Quindi, riassumendo, il bioetanolo può essere una scelta rapida, pratica e relativamente economica per integrare il proprio riscaldamento, ma usato senza canna fumaria non ci illudiamo che, nonostante il prefisso rassicurante “bio”, sia una scelta molto salutare: inevitabilmente la fiamma del bioetanolo farà abbassare il tasso di ossigeno dell’aria, sostituendolo con biossido di carbonio (che non è tossico, ma se c’e n’è troppo in aria può provocare mal di testa e sopore), e, quasi inevitabilmente, anche qualche molecola non proprio benigna.

Meglio non abusare quindi di questa forma di riscaldamento e seguire, per quanto possibile, le indicazioni per il ricambio dell’aria.

Ma visto che comunque l’etanolo ha l’indubbio vantaggio di essere prodotto in modo sostenibile (soprattutto se proveniente da colture tropicali ad alta resa, come la canna a zucchero e, meglio ancora, dai nuovi processi che ricavano l’alcol dalla cellulosa) e provoca molto meno inquinamento aereo della legna o del pellet da legna bruciati in apparecchi di bassa qualità, non potrebbe questo combustibile costituire una valida alternativa per alimentare in modo “verde” caldaie dotate di canna fumaria?

Quanto costa riscaldare con il bioetanolo?

«Premesso che secondo me il miglior combustibile da riscaldamento resta il metano – ci dice Faravelli – in attesa che si affermi il biometano da fermentazione anerobica, direi che il bioetanolo potrebbe costituire un buon combustibile da riscaldamento sostenibile.
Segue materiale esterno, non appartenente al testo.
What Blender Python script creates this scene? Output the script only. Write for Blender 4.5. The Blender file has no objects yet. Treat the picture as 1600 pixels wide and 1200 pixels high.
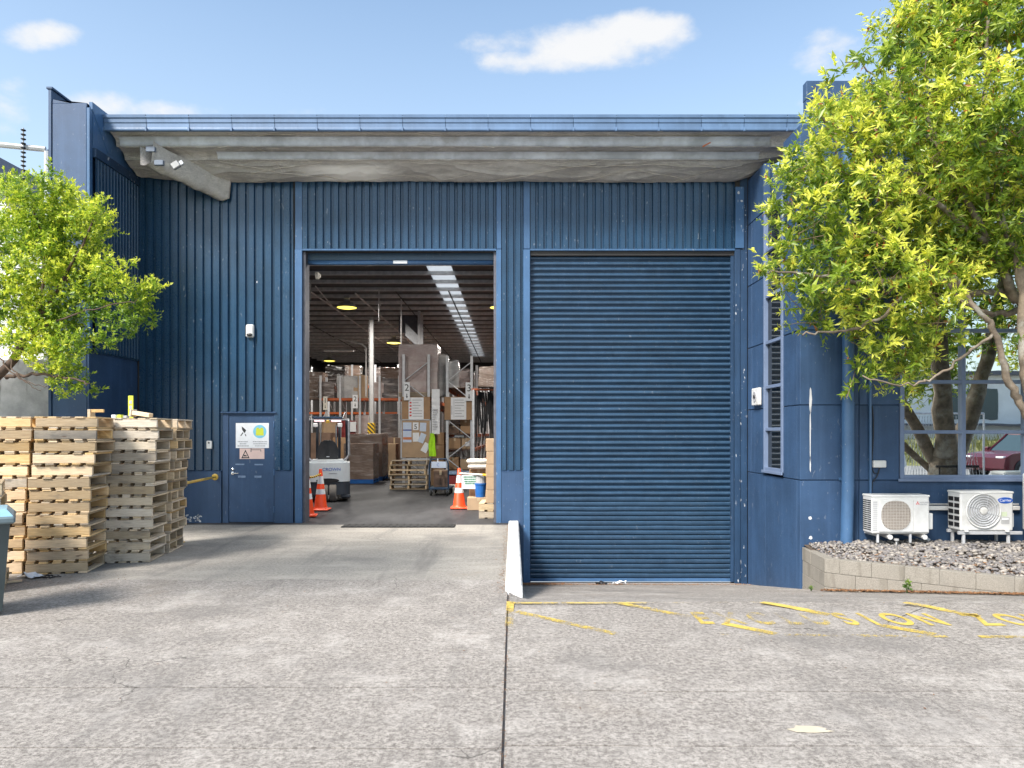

In effetti, soprattutto nelle aree urbane la legna o il pellet di legna possono non essere tollerabili, per le emissioni di particolato e altri inquinanti che producono. Quindi usare alcol etilico al loro posto sarebbe certo un passo avanti per quanto riguarda la salute dell’aria. Attenzione, però, non sarebbe una scelta molto economica: a parità di massa organica di partenza, si ottiene molto meno bioetanolo che legna da ardere, e questo minore rendimento incide fortemente sul prezzo».

E in effetti i conti sono presto fatti: il potere calorifico dell’etanolo è di circa 5100 kCal/litro e quello del pellet circa 4500/kg, ma il pellet costa 0,25 €/kg, contro i 2 €/litro del bioetanolo.  

Per scaldare in inverno un appartamento di 100 mq servono circa 12 milioni di chilocalorie, quindi circa 2350 litri di bioetanolo, con 4.700 euro di spesa, o 2700 chili di pellet, a un costo di circa 700 euro. Per confronto il riscaldamento stagionale dello stesso teorico appartamento usando metano verrebbe sui 1.400 euro, e sui 3.300 euro usando gasolio.

Non c’è insomma partita dal punto di vista economico fra i due “campioni verdi” e, a meno di rivoluzioni nella tecnologie di produzione del bioetanolo, con relativo crollo dei prezzi, o di future pesanti limitazioni dell’uso del pellet, che costringessero i verdi “puri e duri” sostituti sostenibili per le loro caldaie, l’alcol dello zucchero continuerà a fare solo da riscaldatore di complemento, una stanza per volta, e cambiando spesso l’aria.